Last week sealed the ultimate failure of the Euro – the historic mistake of the European political leadership to create a Eurozone which was completely unsustainable and which, given the divergence at the time in public finance, was known to be unsustainable.
Set aside whether or not the latest rescue package would have succeeded or not before the immediate Italian crisis, though, since it did not restructure the Eurozone to take account of divergence in competitiveness and the solution to excessive borrowing cannot be more debt, it would have been very unlikely to do so.
Consider the implications of the head of the EFSF travelling to China to (unsuccessfully) beg the Chinese government to invest even more than they already have in European government bonds designated in Euros and to make a strategic investment in the EU.
Firstly, there was the political humiliation, secondly the still unknown political and economic price of dependence which might have been paid and thirdly the potential disruption to the U.S. – and therefore world – economy should this lead to a rebalancing of Chinese investment away from U.S. government bonds.
Those with a historical perspective remember the fate of Germany before the nineteenth century – the Holy Roman Empire was – physically and diplomatically – the battleground of the major powers on its periphery ie France, Austria and Russia.
Is the EU condemned to be the Holy Roman Empire of the twenty-first century?
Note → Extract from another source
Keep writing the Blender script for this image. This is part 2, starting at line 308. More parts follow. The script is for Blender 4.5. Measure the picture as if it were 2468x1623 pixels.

It competes in a world of broadly unified nation states such as the U.S., China, India, Russia, and Brazil and nations with sovereign wealth funds. Meanwhile the EU is obsessed with the defence of the Euro indefensible in its current form, unable to find purely European solutions to European challenges and propagating the dangerous and mistaken idea that any change in the membership of the Eurozone could threaten the very existence of the EU. Reculer yes, but not without hope of mieux sauter in the future.
Absence of reality has often meant short-term decisions in the EU which defer addressing serious issues. But the recent Eurozone summit and the attempt to finance the rescue package externally have moved unreality to a new level which one of my colleagues – not usually with a tendency to exaggerate – described as dangerous nonsense.